The Post Office contribution
The Post Office had an exemplary war record, not only allowing many thousands of its employees to be recruited as soldiers but in carrying on the vital business of post and telecommunications and maintaining other vital services for the war effort.
In Remembrance
At the end of both the First and Second World Wars, as a reflection of remembrance and gratitude, war memorials were erected all over the country to the memory of those who sacrificed their lives in defending their country and fighting for freedom. As a measure of the heavy involvement by the Post Office in the war, and as a reflection of the number of lives lost amongst postal workers the Post Office today remains the second largest custodian of war memorials in Britain, behind only the Church.

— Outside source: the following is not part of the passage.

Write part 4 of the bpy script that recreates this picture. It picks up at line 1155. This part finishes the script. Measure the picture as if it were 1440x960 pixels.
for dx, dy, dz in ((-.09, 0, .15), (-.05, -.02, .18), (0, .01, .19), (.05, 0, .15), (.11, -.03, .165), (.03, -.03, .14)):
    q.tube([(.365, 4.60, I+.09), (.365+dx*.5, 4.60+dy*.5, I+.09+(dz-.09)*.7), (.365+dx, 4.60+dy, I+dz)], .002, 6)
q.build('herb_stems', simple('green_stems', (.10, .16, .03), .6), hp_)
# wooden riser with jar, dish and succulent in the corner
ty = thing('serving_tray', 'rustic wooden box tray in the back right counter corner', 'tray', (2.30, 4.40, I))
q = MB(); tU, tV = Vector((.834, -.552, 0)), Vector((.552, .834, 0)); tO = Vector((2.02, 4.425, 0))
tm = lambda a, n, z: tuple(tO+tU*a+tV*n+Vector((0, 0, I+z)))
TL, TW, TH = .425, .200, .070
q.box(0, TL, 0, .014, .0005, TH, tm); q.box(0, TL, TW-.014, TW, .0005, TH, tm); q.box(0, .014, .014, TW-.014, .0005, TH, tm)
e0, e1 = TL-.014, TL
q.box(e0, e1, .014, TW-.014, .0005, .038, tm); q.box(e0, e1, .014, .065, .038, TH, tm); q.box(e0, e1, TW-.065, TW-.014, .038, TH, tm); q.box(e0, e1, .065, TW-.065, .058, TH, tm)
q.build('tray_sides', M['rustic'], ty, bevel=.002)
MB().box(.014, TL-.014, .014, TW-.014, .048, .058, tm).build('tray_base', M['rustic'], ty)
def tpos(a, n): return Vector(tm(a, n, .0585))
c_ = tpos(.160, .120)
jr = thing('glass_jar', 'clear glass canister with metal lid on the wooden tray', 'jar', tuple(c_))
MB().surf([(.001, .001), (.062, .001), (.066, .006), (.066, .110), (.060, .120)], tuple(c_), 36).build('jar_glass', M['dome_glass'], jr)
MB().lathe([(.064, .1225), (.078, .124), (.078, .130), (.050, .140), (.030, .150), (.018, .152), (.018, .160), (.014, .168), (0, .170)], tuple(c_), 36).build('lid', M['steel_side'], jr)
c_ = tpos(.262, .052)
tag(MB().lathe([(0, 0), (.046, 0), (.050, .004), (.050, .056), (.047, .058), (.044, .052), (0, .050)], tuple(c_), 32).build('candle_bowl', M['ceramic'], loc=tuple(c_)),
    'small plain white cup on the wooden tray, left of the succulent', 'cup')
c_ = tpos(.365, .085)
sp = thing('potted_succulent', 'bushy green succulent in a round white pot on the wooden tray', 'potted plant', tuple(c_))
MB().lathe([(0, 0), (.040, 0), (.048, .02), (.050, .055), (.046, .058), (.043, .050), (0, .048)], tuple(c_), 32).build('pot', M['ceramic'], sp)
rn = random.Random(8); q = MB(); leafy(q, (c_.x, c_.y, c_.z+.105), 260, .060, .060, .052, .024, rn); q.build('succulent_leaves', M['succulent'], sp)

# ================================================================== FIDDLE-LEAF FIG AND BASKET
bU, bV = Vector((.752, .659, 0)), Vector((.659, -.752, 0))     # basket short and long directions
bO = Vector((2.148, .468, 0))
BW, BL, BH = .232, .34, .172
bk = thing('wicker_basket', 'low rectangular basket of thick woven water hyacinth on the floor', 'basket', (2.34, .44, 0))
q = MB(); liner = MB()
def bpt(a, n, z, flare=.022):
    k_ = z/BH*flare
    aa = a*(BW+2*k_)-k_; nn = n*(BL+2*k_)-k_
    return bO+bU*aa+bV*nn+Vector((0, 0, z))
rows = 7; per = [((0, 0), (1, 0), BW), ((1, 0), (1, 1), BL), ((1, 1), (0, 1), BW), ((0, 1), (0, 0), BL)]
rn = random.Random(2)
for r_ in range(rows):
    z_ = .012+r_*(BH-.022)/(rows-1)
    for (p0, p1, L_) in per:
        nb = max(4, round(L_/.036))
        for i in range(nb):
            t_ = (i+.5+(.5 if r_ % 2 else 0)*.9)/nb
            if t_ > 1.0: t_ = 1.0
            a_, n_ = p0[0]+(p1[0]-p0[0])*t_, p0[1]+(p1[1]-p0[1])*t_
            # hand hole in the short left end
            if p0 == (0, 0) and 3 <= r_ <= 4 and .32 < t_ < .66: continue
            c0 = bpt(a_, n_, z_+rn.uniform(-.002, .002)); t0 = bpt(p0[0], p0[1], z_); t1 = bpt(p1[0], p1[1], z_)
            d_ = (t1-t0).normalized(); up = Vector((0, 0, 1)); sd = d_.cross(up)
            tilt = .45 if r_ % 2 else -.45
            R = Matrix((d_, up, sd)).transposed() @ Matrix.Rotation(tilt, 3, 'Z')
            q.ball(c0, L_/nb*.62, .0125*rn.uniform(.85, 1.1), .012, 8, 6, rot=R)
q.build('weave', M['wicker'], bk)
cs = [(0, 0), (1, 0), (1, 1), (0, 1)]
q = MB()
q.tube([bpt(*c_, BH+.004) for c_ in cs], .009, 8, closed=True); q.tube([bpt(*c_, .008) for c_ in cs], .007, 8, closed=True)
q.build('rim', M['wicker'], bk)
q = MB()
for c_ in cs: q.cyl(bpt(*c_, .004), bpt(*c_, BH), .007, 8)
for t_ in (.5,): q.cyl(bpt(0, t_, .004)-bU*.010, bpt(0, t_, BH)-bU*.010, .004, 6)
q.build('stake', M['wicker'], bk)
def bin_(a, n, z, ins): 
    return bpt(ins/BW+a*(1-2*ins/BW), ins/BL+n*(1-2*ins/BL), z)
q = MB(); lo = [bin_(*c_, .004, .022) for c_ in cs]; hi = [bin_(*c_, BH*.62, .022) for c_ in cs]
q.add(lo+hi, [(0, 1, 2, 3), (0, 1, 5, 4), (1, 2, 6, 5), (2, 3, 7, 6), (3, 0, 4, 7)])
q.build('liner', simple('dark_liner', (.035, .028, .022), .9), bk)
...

War memorials remain in around 500 of Royal Mail’s buildings and a great number are still visited by relatives of those named on them. Royal Mail Group Limited have, over a number of years, shown great care and respect for their memorials and have signed up to support the government’s publication War Memorials: A Code of Practice for Custodians of War Memorials.
In order to do this however, Royal Mail recognised the need to better record the memorials in its care, to make information on them more accessible to the public that funded them and to maintain an active database to record changes or re-locations of its memorials.
In recognition of this the BPMA have now been commissioned by Royal Mail to undertake a survey of all the memorials on Royal Mail premises and to make the data captured available online. This follows work begun during a pilot project in 2004 and the completion of the project will coincide with an exhibition to mark the 90th anniversary of the end the First World War that will be developed by the BPMA in November 2008.